Bitwise Operators comparison
Below is a table showing a comparison of results of all the bitwise operators mentioned above based on different values of the compared bits (A and B).
A | B | A & B | A | B | A ^ B |
---|---|---|---|---|
1 | 0 | 0 | 1 | 1 |
0 | 1 | 0 | 1 | 1 |
1 | 1 | 1 | 1 | 0 |
0 | 0 | 0 | 0 | 0 |
Bit Shift Operators
Signed Left Shift [<<]
Signed Left Shift takes two operands. It takes the bit pattern of the first operand and shifts it to the left by the number of places given by the second operand. For example 5 << 3: What happens in this case - Every bit in the binary representation of the integer 5 is shifted by 3 positions to the left. All the places on the left are padded by zeros. That is:
00000000 00000000 00000000 00000101
becomes
00000000 00000000 00000000 00101000
You can note that the integer result of 5 << 3 is 40. That shows that shifting a number by one is equivalent to multiplying it by 2, or more generally left shifting a number by n positions is equivalent to multiplication by 2n.
There are several additional interesting aspects to this:
- Even though you can use shifting of byte, short or char, they are promoted to 32-bit integer before the shifting
- Bit-shift operators never throw an exception
- The right operand (the number of positions to shift) is reduced to modulo 32. That is 5 << 35 is equivalent to 5 << 3.
Negative Integers in Java
There are actually two types of right shift. Signed and unsigned. The difference is how they treat negative numbers. To understand the difference, it is necessary to know how negative numbers are represented in Java. Binary representation on its own does not provide information whether the number is negative. There needs to be a special rule to define how to represent negative numbers in binary. There are several approaches to this problem.
One solution is that the leftmost (Most Significant) bit is a sign bit. That means that its value indicates whether the number is positive or negative. This has, however, some disadvantages such as that there are two ways of representing zero.
Java uses another approach, which is called two's complement. Negative numbers are representing by negating (flipping) all the bits and then adding 1. Still, if the leftmost bit is 0, the number is positive. Otherwise, it is negative.
Signed Right Shift [>>]
Signed right shift moves all the bits by given number of positions to the right. However, it preserves the sign. Positive numbers remain positive and negative ones remain negative. Similar to left shift, the right shift of n positions is equivalent to division by 2n. Or division by 2n -1 in case of odd numbers.
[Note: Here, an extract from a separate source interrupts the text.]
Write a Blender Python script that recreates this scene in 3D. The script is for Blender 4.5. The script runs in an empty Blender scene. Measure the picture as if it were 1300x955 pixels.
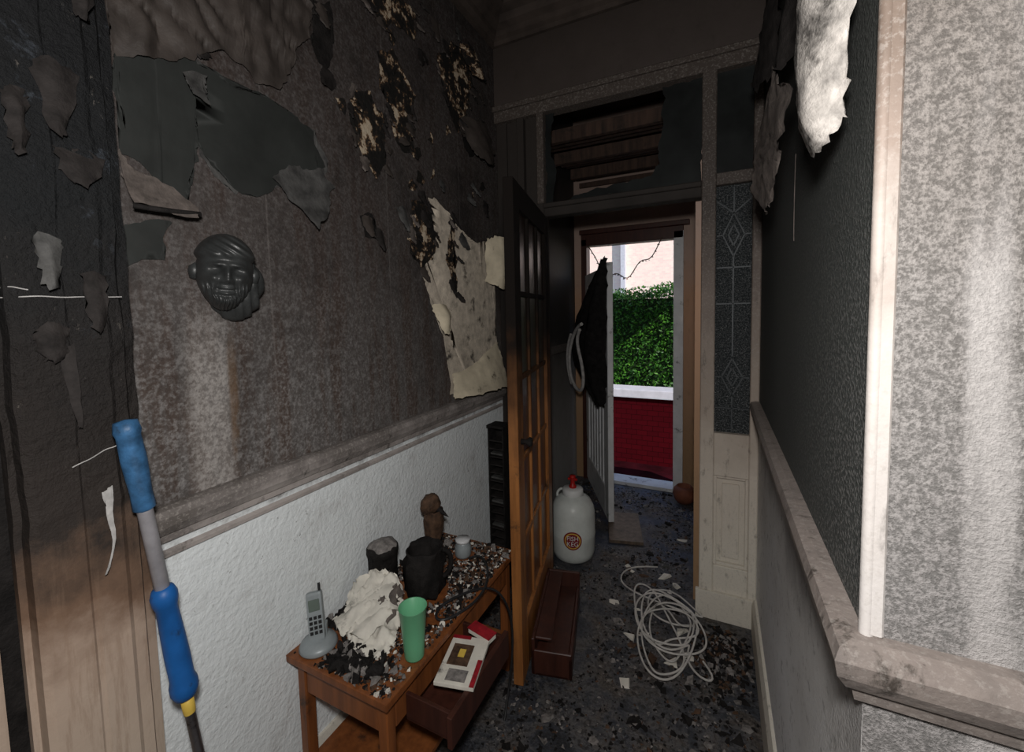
import bpy, bmesh, math, random
from mathutils import Vector, Matrix, noise
random.seed(7)
C=bpy.context.collection
LX,RX,BY,NY=-1.164,.179,2.217,.674   # left wall, right wall, glazed screen, near right wall
FY=3.70                              # front door frame
CZ=3.22

# ---------------------------------------------------------------- materials
class NT:
    def __init__(s,name,rough=.8,metal=0.,spec=.25):
        s.m=bpy.data.materials.new(name); s.m.use_nodes=True; s.t=s.m.node_tree
        s.b=s.t.nodes["Principled BSDF"]; s.b.inputs["Roughness"].default_value=rough; s.b.inputs["Metallic"].default_value=metal
        s.b.inputs["Specular IOR Level"].default_value=spec
        g=s.t.nodes.new("ShaderNodeNewGeometry"); s.pos=g.outputs["Position"]
        x=s.t.nodes.new("ShaderNodeSeparateXYZ"); s.t.links.new(s.pos,x.inputs[0]); s.x,s.y,s.z=x.outputs
    def set(s,inp,v):
        if isinstance(v,(int,float)): inp.default_value=v
        elif isinstance(v,tuple): inp.default_value=v if len(v)!=3 or inp.type=='VECTOR' else (*v,1)
        else: s.t.links.new(v,inp)
    def M(s,op,a,b=0.,c=None,clamp=False):
        n=s.t.nodes.new("ShaderNodeMath"); n.operation=op; n.use_clamp=clamp
        s.set(n.inputs[0],a); s.set(n.inputs[1],b)
        if c is not None: s.set(n.inputs[2],c)
        return n.outputs[0]
    def noise(s,scale,detail=4,rough=.6,stretch=None,dist=0.):
        n=s.t.nodes.new("ShaderNodeTexNoise"); n.inputs["Scale"].default_value=scale; n.inputs["Detail"].default_value=detail
        n.inputs["Roughness"].default_value=rough; n.inputs["Distortion"].default_value=dist
        v=s.pos
        if stretch:
            mp=s.t.nodes.new("ShaderNodeMapping"); mp.inputs["Scale"].default_value=stretch; s.t.links.new(s.pos,mp.inputs[0]); v=mp.outputs[0]
        s.t.links.new(v,n.inputs["Vector"]); return n.outputs[0]
    def vor(s,scale,feature='F1'):
        n=s.t.nodes.new("ShaderNodeTexVoronoi"); n.feature=feature; n.inputs["Scale"].default_value=scale
        s.t.links.new(s.pos,n.inputs["Vector"]); return n.outputs["Distance"]
    def ramp(s,f,stops,interp='LINEAR'):
        n=s.t.nodes.new("ShaderNodeValToRGB"); n.color_ramp.interpolation=interp
        e=n.color_ramp.elements
        while len(e)<len(stops): e.new(.5)
        for k,(p,c) in enumerate(stops):
            e[k].position=p; e[k].color=(c,c,c,1) if isinstance(c,(int,float)) else (*c,1)
        s.set(n.inputs[0],f); return n.outputs[0]
    def sm(s,v,lo,hi,a=0.,b=1.):
        n=s.t.nodes.new("ShaderNodeMapRange"); n.interpolation_type='SMOOTHSTEP'
        s.set(n.inputs[0],v); n.inputs[1].default_value=lo; n.inputs[2].default_value=hi; n.inputs[3].default_value=a; n.inputs[4].default_value=b
        return n.outputs[0]
    def mix(s,f,a,b,mode='MIX'):
        n=s.t.nodes.new("ShaderNodeMix"); n.data_type='RGBA'; n.blend_type=mode
        s.set(n.inputs[0],f); s.set(n.inputs[6],a); s.set(n.inputs[7],b); return n.outputs[2]
    def col(s,v): s.set(s.b.inputs["Base Color"],v); return s
    def bump(s,h,strength=.4,dist=.004):
        n=s.t.nodes.new("ShaderNodeBump"); s.set(n.inputs["Strength"],strength); n.inputs["Distance"].default_value=dist
        s.set(n.inputs["Height"],h); s.t.links.new(n.outputs[0],s.b.inputs["Normal"]); return s

def simple(name,c,rough=.6,var=.25,scale=14,bump=.0,metal=0.,soot=0.,spec=.3):
    n=NT(name,rough,metal,spec); f=n.noise(scale,5)
    d=tuple(x*(1-var) for x in c); l=tuple(min(1,x*(1+var)) for x in c)
    o=n.ramp(f,[(.3,d),(.7,l)])
    if soot: o=n.mix(n.sm(n.noise(9,6,.7),.66-soot*.4,.76-soot*.2),o,(.02,.018,.016))
    n.col(o)
    if bump: n.bump(n.noise(scale*5,4),bump,.004)
    return n.m

def left_wall_mat():
    n=NT("sooty_anaglypta_paper",.8)
    big=n.noise(1.6,4); fine=n.noise(120,3,.6); mid=n.noise(42,3,.6); vs=n.noise(3,4,.6,(1,7,.8))
    zz=n.M('ADD',n.z,n.M('MULTIPLY',n.M('SUBTRACT',big,.5),.6))
    f=n.M('DIVIDE',zz,3.2)
    soot=n.ramp(f,[(.33,(.098,.088,.083)),(.45,(.070,.061,.057)),(.58,(.049,.041,.038)),(.72,(.046,.037,.034)),(.9,(.034,.027,.025))])
    brown=n.ramp(f,[(.33,(.075,.055,.046)),(.6,(.042,.031,.027)),(.9,(.031,.023,.020))])
    soot=n.mix(n.sm(vs,.45,.62),soot,brown)
    low=n.M('MULTIPLY',n.sm(n.z,1.85,1.1),n.sm(n.y,2.0,.3))
    fm=n.M('ADD',n.M('MULTIPLY',fine,.6),n.M('MULTIPLY',mid,.4))
    fk=n.M('MULTIPLY',n.sm(fm,.42,.66),n.M('ADD',n.M('MULTIPLY',low,.52),.15))
    soot=n.mix(fk,soot,(.29,.28,.275))
    # drifting black smoke patches
    soot=n.mix(n.M('MULTIPLY',n.sm(n.noise(2.4,6,.7),.48,.66),n.sm(n.z,1.2,1.9,.25,.75)),soot,(.018,.015,.014))
    soot=n.mix(n.sm(n.noise(6,5,.7),.54,.70,0,.4),soot,(.025,.022,.02))
    band=n.M('MULTIPLY',n.M('MULTIPLY',n.sm(n.y,.545,.60),n.sm(n.y,.69,.645)),n.sm(n.z,1.62,1.35))
    soot=n.mix(n.M('MULTIPLY',band,n.sm(fm,.36,.60,.30,.72)),soot,(.36,.335,.315))
    drip=n.M('MULTIPLY',n.M('MULTIPLY',n.sm(n.y,.66,.672),n.sm(n.y,.695,.682)),n.sm(n.noise(14,4,.7,(1,1,.4)),.4,.6))
    soot=n.mix(n.M('MULTIPLY',drip,n.M('MULTIPLY',n.sm(n.z,1.55,1.35),.55)),soot,(.13,.07,.03))
    for ys in (.80,1.30,1.82):
        sd=n.M('ABSOLUTE',n.M('SUBTRACT',n.y,ys)); soot=n.mix(n.sm(sd,.004,.001,0,.22),soot,(.2,.18,.17))
    dirt=n.sm(n.noise(6,7,.75),.50,.8,0,.6)
    white=n.mix(dirt,(.76,.80,.81),(.36,.34,.32))
    white=n.mix(n.sm(n.noise(45,3,.7),.66,.74,0,.6),white,(.12,.11,.1))
    edge=n.M('ADD',n.z,n.M('MULTIPLY',n.M('SUBTRACT',n.noise(12,4),.5),.12))
    n.col(n.mix(n.sm(edge,.975,1.05),white,soot))
    n.bump(n.M('ADD',n.noise(75,3,.6),n.M('MULTIPLY',n.noise(22,4),.8)),.6,.007)
    return n.m
def right_wall_mat():
    n=NT("sooty_woodchip_right",.75)
    big=n.noise(1.8,4); fine=n.noise(150,3,.6)
    f=n.M('DIVIDE',n.M('ADD',n.z,n.M('MULTIPLY',n.M('SUBTRACT',big,.5),.5)),3.2)
    soot=n.ramp(f,[(.33,(.066,.071,.068)),(.5,(.045,.050,.047)),(.66,(.030,.031,.028)),(.75,(.016,.015,.013)),(.95,(.011,.01,.009))])
    amt=n.M('MULTIPLY',n.sm(n.y,1.4,.65),n.sm(n.z,1.9,1.2))
    fk=n.M('MULTIPLY',n.sm(fine,.46,.64),n.M('ADD',n.M('MULTIPLY',amt,.42),.06))
    soot=n.mix(fk,soot,(.33,.32,.31))
    lowc=n.ramp(n.M('ADD',n.z,n.M('MULTIPLY',n.M('SUBTRACT',n.noise(4,5),.5),.5)),[(.45,(.80,.81,.82)),(.8,(.55,.54,.53)),(1.05,(.24,.23,.225))])
    lowc=n.mix(n.sm(n.noise(30,4,.7),.56,.7,0,.5),lowc,(.10,.095,.09))
    n.col(n.mix(n.sm(n.z,1.0,1.06),lowc,soot)); n.bump(fine,.6,.006); return n.m
def near_wall_mat():
    n=NT("sooty_woodchip_near",.75)
    fine=n.noise(230,3,.65); mid=n.noise(80,3,.6); big=n.noise(3,4)
    f=n.M('DIVIDE',n.M('ADD',n.z,n.M('MULTIPLY',n.M('SUBTRACT',big,.5),.35)),3.2)
    base=n.ramp(f,[(.36,(.30,.285,.28)),(.46,(.27,.255,.245)),(.56,(.21,.19,.175)),(.62,(.11,.088,.074)),(.70,(.045,.032,.026))])
    dark=n.ramp(f,[(.36,(.15,.145,.14)),(.6,(.085,.075,.067)),(.70,(.025,.019,.016))])
    c=n.mix(n.sm(n.M('ADD',n.M('MULTIPLY',fine,.55),n.M('MULTIPLY',mid,.45)),.42,.60),dark,base)
    c=n.mix(n.M('MULTIPLY',n.sm(n.noise(4,3,.5,(3,1,.35)),.5,.62),n.sm(n.z,2.0,1.55,0,.55)),c,(.45,.43,.42))
    n.col(c); n.bump(fine,.7,.005); return n.m
def trim_mat(name,stops,bumpy=.3,speck=.3,rough=.6,bs=40,fine=0.):
    n=NT(name,rough)
    z=n.M('DIVIDE',n.M('ADD',n.z,n.M('MULTIPLY',n.M('SUBTRACT',n.noise(5,6,.65),.5),.5)),3.2)
    c=n.ramp(z,stops)
    c=n.mix(n.sm(n.noise(28,6,.7,(1,1,.35)),.55,.72,0,speck),c,(.03,.025,.02))
    if fine: c=n.mix(n.sm(n.noise(120,3,.7),.5,.66,0,fine),c,(.40,.37,.34))
    n.col(c); n.bump(n.noise(bs,5,.6),bumpy,.004); return n.m
def casing_mat():
    n=NT("charred_casing_paint",.7,0,.2)
    z=n.M('DIVIDE',n.M('ADD',n.z,n.M('MULTIPLY',n.M('SUBTRACT',n.noise(5,6,.65),.5),.45)),3.2)
    c=n.ramp(z,[(.18,(.50,.41,.33)),(.27,(.42,.32,.25)),(.315,(.17,.105,.07)),(.36,(.030,.024,.021)),(.55,(.012,.013,.014)),(.75,(.010,.010,.011))])
    c=n.mix(n.M('MULTIPLY',n.sm(n.noise(11,7,.75),.57,.66),n.sm(n.z,1.3,1.8,0,.45)),c,(.06,.07,.085))
    c=n.mix(n.M('MULTIPLY',n.sm(n.noise(30,6,.8,(1,1,.5)),.63,.69),n.sm(n.z,1.1,1.4,.0,.6)),c,(.14,.125,.11))
    c=n.mix(n.M('MULTIPLY',n.sm(n.noise(16,6,.7,(1,3,.3)),.5,.66),n.sm(n.z,1.2,.9,0,.4)),c,(.24,.16,.11))
    n.col(c); n.bump(n.M('ADD',n.noise(14,6,.7),n.noise(60,5,.7)),n.sm(n.z,1.0,1.4,.12,.9),.012); return n.m
def burnt_mat():
    n=NT("burnt_torn_paper",.85)
    v=n.M('ADD',n.M('MULTIPLY',n.noise(13,4,.6),.65),n.M('MULTIPLY',n.noise(50,4,.7),.35))
    n.col(n.ramp(v,[(.46,(.010,.009,.008)),(.515,(.022,.017,.014)),(.54,(.14,.075,.035)),(.565,(.45,.36,.26)),(.7,(.54,.46,.35))]))
    n.bump(n.noise(45,5,.7),.9,.008); return n.m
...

Unsigned Right Shift [>>>]
Unlike the signed shift, the unsigned one does not take sign bits into consideration, it just shifts all the bits to the right and pads the result with zeros from the left. That means that for negative numbers, the result is always positive. Signed and unsigned right shifts have the same result for positive numbers.
Compound Assignment Operators
Java offers a shorter syntax for assigning results of arithmetic or bitwise operations. So instead of writing this:
x = x + 1;
You can use a shorter version, which will handle both addition and assignment with just one operator:
x += 1;
You are probably familiar with compound assignment operators for arithmetic operations such as +=
, -=
or *=
. But in addition to these, Java also offers variants for bitwise operators:
Operator | Example | Is equivalent to |
---|---|---|
|= | x |= 5 | x = x | 5 |
^= | x ^= 5 | x = x ^ 5 |
&= | x &= 5 | x = x & 5 |
<<= | x <<= 5 | x = x << 5 |
>>= | x >>= 5 | x = x >> 5 |
>>>= | x >>>= 5 | x = x >>> 5 |
Note that there is no compound assignment operator for Unary bitwise complement operator ~
.
Conclusion
Bit manipulation can be very handy in some cases and is really efficient. Increased performance, however, comes at its cost. The readability suffers a lot at it can be really puzzling for somebody who is not familiar with the bit manipulation concept. If the scenario you are using is not performance-critical, you may want to consider, whether the tradeoff of performance for readability is really worth it and maybe rewrite your solution in a more readable way. Don't use bit manipulation everywhere possible just because you learned a cool new concept.